#### Task details:
Search the material below for the word "part" and copy every line in which it occurs.

#### Records for this task:
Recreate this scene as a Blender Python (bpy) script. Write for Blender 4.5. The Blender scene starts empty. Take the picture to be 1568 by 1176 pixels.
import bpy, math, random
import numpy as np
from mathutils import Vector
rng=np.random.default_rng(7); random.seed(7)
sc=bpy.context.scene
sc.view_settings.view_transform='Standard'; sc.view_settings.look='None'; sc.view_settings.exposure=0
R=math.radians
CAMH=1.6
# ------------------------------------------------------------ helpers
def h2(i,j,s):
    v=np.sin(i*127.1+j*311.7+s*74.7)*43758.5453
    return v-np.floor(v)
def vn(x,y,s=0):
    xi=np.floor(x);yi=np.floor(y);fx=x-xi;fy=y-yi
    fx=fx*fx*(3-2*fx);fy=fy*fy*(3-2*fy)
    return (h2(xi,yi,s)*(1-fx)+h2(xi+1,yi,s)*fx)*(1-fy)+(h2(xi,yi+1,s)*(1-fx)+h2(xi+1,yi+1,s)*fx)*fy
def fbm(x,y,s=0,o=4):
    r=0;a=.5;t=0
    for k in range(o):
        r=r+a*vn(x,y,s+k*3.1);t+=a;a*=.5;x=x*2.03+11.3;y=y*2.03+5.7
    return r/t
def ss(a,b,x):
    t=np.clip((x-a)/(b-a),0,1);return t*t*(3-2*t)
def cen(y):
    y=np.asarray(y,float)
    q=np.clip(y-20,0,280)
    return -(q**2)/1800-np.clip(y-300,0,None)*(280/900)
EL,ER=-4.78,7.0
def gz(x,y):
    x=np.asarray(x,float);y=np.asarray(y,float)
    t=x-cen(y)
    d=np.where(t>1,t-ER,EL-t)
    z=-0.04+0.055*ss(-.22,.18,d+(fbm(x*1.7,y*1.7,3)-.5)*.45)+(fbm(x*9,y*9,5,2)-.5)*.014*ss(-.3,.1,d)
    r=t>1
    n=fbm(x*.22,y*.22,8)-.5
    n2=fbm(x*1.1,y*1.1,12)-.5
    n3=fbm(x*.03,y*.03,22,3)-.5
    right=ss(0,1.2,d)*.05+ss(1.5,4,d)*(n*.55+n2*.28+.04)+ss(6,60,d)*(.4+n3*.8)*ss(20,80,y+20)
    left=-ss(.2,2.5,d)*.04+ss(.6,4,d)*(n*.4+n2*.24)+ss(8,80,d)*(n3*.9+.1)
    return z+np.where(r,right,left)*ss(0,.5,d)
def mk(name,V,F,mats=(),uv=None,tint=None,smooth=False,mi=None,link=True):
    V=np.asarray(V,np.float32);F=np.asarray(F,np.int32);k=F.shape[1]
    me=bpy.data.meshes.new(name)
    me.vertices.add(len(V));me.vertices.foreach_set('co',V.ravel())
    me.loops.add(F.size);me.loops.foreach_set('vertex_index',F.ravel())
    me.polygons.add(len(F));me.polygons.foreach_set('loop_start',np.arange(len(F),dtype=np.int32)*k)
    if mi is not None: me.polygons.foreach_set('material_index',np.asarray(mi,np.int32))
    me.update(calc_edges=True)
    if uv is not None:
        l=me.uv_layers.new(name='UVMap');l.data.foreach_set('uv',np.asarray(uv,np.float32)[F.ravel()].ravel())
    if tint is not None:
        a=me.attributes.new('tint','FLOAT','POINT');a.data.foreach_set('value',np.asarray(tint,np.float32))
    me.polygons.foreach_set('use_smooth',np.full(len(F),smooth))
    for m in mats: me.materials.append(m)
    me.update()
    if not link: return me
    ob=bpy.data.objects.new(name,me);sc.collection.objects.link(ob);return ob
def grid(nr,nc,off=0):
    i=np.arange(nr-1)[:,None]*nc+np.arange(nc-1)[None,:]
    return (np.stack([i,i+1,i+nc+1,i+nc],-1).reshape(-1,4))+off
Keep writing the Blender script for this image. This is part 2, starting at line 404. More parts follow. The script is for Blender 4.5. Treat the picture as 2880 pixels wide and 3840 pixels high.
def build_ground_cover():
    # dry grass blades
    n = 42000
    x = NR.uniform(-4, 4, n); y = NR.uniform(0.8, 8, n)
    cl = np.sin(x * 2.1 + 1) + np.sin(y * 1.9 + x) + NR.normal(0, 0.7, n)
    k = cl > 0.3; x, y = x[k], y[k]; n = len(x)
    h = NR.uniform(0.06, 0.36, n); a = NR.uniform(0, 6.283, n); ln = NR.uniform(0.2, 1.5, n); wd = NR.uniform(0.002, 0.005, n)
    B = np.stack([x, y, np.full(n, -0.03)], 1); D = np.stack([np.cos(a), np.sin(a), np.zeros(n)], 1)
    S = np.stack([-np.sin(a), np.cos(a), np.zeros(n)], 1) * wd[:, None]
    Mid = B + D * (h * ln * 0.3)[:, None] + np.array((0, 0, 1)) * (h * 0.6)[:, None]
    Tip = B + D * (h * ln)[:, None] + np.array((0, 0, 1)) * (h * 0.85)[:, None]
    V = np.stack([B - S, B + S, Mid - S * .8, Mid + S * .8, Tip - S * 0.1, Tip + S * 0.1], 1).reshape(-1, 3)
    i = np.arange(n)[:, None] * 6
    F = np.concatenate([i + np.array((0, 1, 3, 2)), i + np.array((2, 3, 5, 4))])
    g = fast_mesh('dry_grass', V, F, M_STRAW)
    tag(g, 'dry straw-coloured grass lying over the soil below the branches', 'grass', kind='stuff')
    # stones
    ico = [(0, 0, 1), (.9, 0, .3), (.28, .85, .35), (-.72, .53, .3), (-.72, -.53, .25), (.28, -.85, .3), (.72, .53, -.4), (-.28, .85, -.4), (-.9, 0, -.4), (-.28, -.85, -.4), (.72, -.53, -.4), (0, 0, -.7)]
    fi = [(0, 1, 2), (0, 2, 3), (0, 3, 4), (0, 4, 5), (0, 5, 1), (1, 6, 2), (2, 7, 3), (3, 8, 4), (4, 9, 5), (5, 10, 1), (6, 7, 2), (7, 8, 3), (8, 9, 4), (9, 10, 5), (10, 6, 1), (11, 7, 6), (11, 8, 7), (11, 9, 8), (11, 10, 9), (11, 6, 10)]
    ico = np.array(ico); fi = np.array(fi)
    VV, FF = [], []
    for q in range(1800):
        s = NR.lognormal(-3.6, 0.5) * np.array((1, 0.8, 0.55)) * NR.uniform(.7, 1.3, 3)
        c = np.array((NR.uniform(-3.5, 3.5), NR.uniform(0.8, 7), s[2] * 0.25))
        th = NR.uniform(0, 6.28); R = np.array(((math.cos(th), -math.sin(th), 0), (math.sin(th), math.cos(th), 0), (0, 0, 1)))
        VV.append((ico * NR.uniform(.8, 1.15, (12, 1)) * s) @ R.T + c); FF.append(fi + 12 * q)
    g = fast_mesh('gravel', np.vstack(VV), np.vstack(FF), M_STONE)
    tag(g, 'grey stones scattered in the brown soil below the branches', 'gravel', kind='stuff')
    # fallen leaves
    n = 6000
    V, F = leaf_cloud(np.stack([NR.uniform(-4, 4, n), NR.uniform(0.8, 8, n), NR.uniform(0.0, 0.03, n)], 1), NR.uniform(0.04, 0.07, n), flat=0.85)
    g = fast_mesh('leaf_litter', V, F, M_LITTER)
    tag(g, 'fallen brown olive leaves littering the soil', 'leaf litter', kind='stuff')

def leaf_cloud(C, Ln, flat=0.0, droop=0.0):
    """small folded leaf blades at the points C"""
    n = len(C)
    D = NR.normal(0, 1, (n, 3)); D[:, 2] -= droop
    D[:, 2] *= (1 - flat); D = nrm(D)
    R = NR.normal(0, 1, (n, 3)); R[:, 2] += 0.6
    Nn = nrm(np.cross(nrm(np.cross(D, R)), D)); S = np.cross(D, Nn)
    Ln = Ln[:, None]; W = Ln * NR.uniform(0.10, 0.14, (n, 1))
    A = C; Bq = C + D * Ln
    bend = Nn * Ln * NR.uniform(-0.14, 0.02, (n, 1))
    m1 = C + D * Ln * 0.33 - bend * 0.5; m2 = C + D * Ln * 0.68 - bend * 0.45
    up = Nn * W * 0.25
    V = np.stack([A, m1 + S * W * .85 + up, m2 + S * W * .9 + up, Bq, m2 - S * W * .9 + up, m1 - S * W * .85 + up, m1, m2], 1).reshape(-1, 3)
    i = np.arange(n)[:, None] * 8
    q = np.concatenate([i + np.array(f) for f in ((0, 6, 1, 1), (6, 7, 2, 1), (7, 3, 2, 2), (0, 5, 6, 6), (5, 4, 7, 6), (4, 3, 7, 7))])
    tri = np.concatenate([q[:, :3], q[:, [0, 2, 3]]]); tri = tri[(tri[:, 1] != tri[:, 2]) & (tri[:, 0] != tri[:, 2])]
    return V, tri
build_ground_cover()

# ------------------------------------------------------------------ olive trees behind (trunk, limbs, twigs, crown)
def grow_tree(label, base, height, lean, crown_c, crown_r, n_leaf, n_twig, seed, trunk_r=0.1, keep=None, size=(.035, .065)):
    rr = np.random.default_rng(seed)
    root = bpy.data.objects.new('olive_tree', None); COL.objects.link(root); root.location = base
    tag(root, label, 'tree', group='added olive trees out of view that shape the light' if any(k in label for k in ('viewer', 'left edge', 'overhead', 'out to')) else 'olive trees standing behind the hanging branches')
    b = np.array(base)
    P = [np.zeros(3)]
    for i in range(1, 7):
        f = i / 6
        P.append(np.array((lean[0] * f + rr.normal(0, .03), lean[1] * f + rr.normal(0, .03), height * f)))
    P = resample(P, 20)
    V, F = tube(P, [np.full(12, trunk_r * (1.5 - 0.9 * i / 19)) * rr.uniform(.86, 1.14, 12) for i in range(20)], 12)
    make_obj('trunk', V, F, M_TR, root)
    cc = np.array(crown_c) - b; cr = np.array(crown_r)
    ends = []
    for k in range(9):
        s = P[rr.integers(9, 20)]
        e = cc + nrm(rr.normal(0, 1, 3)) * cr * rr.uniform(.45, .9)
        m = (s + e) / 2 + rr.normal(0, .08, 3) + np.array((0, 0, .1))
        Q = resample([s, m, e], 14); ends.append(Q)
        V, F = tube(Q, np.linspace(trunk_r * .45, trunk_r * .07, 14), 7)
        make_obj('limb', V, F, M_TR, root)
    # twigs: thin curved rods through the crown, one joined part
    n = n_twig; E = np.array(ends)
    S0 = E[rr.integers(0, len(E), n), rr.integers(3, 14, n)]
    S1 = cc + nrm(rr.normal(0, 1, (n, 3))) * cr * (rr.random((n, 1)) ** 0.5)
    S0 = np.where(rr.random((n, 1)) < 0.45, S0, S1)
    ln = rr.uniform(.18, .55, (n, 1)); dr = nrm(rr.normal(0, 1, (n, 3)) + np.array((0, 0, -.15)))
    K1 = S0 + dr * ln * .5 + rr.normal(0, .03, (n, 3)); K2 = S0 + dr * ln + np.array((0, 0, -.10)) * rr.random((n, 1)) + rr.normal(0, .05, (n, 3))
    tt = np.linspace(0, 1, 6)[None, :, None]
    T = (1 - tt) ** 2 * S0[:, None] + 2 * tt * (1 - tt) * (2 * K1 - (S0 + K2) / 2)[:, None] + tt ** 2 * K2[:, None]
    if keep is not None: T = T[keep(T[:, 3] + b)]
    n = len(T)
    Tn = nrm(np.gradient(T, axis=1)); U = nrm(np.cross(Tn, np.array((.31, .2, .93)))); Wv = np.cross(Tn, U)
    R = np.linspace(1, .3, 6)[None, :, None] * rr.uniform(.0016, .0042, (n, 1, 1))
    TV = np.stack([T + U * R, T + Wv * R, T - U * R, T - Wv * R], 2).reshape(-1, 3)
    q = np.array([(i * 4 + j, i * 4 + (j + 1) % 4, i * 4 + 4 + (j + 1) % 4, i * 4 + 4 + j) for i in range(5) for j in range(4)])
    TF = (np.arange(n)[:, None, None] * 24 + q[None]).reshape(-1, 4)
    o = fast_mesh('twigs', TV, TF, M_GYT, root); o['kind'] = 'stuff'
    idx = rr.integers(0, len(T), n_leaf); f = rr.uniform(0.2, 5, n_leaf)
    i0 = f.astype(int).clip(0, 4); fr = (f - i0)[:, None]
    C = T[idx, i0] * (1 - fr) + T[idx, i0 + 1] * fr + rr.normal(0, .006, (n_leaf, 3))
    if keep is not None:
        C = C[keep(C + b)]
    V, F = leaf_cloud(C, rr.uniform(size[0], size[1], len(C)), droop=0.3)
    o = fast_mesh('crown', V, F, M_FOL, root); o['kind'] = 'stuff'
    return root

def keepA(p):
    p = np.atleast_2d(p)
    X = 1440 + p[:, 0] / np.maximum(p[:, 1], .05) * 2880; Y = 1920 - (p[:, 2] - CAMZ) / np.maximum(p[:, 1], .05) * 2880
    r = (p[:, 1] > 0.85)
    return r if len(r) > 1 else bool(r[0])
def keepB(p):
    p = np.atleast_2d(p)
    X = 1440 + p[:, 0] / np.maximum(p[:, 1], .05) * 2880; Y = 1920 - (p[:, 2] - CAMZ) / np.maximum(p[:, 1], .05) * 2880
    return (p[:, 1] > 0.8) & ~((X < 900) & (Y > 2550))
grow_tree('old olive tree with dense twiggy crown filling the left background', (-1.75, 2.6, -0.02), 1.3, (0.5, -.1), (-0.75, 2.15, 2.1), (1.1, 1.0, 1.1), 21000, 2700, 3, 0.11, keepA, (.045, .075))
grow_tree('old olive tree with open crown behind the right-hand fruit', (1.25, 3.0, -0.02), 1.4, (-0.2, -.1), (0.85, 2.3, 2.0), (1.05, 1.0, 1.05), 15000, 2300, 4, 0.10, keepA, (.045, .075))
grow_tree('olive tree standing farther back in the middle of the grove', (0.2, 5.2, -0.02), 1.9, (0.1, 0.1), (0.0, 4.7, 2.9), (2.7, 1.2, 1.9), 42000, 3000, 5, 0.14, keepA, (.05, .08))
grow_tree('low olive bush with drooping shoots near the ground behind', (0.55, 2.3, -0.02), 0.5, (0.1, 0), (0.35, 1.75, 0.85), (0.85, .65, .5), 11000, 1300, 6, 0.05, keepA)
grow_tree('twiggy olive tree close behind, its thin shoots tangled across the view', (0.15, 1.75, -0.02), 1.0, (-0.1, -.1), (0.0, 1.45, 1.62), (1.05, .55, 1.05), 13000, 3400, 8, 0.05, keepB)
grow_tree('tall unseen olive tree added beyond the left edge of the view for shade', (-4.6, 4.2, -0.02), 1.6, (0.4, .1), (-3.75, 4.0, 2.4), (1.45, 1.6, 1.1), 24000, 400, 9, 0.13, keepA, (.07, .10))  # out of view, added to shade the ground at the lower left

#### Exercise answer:
Keep writing the Blender script for this image. This is part 2, starting at line 404. More parts follow. The script is for Blender 4.5. Treat the picture as 2880 pixels wide and 3840 pixels high.
    # twigs: thin curved rods through the crown, one joined part